### What the exercise asks
Please write out the lines of the data exactly, beginning with the first and ending with the line containing "from mathutils.geometry import"; leave the pictures behind.

### Dataset content
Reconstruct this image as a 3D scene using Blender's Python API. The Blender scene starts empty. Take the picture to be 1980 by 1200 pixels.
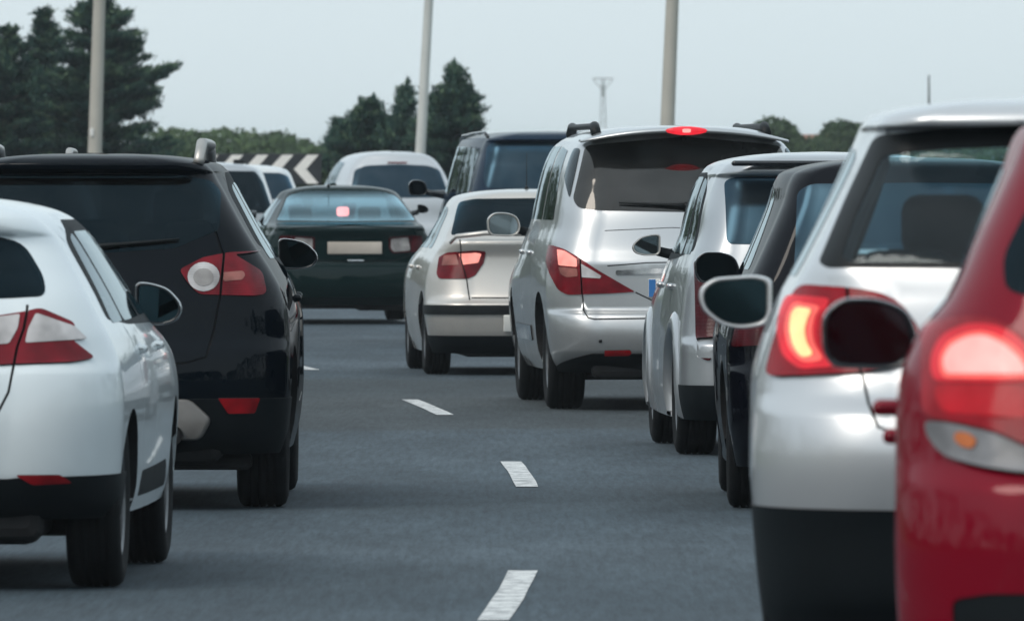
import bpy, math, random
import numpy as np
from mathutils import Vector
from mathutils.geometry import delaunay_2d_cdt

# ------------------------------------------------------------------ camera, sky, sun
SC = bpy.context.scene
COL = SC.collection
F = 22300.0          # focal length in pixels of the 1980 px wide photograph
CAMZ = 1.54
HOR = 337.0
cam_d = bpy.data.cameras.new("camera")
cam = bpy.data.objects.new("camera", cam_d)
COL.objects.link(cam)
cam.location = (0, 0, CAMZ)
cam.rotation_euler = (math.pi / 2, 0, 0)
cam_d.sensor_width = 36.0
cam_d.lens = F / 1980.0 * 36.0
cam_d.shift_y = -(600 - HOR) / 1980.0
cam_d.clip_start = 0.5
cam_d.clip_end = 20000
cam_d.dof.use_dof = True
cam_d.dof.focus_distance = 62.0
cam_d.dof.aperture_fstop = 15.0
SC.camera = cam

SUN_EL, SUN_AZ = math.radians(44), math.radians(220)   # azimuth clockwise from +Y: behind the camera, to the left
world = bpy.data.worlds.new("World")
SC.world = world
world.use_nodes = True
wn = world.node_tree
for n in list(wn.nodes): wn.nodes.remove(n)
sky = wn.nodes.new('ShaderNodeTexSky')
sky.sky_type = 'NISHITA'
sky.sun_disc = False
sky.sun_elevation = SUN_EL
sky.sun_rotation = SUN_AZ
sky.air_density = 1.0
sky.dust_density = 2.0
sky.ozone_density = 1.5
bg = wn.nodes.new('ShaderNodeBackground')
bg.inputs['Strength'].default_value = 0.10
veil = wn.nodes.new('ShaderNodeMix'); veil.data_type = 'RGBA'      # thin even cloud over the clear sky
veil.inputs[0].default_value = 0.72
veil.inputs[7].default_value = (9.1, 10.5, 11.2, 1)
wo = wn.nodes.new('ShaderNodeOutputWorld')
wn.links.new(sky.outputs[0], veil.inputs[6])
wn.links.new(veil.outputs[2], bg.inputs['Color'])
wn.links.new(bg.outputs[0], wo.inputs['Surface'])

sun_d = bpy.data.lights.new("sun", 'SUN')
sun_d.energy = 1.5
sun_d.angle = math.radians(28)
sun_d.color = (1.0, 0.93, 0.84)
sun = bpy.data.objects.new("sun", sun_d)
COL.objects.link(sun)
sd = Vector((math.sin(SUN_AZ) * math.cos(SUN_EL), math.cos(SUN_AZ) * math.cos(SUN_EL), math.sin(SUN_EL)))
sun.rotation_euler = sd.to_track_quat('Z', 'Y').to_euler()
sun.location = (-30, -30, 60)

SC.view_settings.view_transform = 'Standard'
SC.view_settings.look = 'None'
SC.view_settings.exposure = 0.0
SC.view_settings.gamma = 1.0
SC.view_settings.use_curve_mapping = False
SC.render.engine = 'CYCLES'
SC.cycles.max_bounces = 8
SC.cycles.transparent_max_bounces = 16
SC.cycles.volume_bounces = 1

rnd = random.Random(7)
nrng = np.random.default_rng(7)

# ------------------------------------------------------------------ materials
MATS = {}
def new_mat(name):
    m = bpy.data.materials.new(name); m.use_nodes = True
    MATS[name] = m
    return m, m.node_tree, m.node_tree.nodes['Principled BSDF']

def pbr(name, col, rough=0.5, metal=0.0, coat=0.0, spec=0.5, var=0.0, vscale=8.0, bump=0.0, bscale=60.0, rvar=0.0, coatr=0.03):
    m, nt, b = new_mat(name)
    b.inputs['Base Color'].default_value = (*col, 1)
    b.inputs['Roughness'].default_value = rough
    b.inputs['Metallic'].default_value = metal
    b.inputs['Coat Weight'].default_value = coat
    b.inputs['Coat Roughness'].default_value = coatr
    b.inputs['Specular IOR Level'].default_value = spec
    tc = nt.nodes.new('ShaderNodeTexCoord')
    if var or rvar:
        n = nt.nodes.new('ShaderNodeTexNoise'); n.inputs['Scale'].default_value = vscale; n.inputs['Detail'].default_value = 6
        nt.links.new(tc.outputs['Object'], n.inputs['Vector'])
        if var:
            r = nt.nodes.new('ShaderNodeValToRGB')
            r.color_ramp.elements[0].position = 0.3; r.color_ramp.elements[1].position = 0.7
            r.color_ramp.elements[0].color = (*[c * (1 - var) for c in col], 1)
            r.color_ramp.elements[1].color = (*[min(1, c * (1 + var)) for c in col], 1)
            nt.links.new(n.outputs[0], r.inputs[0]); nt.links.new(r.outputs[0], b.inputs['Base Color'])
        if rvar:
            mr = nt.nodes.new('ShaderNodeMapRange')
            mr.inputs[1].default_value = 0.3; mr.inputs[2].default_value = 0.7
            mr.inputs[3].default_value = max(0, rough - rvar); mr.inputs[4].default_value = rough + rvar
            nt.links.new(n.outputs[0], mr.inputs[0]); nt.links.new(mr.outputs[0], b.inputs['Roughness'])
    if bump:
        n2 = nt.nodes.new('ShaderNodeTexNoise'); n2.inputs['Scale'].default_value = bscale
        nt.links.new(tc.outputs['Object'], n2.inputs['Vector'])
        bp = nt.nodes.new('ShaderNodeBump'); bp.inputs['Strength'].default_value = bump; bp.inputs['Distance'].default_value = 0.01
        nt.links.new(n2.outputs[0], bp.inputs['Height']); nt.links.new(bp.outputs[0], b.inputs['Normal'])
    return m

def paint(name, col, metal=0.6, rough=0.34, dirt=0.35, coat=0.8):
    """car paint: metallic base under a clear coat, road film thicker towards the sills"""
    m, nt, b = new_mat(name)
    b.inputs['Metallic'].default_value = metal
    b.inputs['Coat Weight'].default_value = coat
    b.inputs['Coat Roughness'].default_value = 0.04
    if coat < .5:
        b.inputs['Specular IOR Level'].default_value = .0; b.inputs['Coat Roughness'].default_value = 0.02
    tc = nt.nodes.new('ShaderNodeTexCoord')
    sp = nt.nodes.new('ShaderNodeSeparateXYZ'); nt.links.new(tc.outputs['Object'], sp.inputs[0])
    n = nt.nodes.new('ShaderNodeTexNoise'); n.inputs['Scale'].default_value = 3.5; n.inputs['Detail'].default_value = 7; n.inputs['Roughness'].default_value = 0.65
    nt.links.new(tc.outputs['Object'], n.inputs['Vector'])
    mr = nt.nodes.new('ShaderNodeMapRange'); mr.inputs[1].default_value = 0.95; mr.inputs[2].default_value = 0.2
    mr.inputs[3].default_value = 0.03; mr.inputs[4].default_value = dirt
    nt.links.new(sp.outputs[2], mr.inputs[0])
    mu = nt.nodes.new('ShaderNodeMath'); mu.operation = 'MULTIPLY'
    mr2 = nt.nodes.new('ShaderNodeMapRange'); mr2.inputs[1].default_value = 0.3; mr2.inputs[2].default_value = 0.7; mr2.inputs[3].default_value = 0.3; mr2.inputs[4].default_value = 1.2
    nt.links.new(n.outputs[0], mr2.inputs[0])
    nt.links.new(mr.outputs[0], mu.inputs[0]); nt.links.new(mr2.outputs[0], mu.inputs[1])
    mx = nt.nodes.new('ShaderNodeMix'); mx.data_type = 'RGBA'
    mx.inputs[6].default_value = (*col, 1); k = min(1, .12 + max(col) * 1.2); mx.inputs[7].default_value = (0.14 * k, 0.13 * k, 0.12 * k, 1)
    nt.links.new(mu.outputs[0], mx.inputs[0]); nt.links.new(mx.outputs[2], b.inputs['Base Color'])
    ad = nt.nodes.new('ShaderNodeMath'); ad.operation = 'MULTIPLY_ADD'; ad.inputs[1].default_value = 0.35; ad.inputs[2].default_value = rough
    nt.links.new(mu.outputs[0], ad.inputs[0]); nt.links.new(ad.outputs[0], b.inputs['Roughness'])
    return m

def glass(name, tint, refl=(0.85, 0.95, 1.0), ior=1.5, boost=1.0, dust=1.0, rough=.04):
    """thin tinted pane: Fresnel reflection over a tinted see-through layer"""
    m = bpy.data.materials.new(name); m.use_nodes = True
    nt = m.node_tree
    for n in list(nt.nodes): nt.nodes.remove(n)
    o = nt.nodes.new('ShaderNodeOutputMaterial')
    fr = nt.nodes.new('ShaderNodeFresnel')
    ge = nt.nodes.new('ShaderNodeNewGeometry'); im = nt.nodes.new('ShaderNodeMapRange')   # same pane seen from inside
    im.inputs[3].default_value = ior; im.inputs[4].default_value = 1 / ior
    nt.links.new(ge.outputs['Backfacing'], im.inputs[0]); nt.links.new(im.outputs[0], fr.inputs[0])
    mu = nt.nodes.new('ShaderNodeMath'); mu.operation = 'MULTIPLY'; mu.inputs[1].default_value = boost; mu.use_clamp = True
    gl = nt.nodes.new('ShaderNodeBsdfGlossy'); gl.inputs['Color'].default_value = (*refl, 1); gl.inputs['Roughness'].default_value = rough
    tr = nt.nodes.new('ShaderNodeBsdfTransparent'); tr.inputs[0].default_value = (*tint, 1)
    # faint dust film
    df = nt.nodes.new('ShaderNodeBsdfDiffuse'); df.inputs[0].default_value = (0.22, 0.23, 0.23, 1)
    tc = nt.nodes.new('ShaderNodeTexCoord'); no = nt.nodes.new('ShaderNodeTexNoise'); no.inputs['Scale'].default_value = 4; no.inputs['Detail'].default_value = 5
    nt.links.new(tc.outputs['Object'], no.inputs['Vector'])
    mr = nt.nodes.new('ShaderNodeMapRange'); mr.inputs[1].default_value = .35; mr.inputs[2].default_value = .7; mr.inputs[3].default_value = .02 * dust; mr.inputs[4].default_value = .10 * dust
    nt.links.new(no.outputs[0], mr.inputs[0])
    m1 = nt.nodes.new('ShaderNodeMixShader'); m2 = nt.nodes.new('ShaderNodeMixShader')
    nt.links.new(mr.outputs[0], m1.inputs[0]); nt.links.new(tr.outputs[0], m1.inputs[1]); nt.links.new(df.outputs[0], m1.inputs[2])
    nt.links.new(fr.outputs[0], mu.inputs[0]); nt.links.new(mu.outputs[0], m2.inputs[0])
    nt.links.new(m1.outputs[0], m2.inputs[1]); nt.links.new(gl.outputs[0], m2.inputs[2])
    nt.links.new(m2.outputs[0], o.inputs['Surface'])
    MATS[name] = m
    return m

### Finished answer
Reconstruct this image as a 3D scene using Blender's Python API. The Blender scene starts empty. Take the picture to be 1980 by 1200 pixels.
import bpy, math, random
import numpy as np
from mathutils import Vector
from mathutils.geometry import delaunay_2d_cdt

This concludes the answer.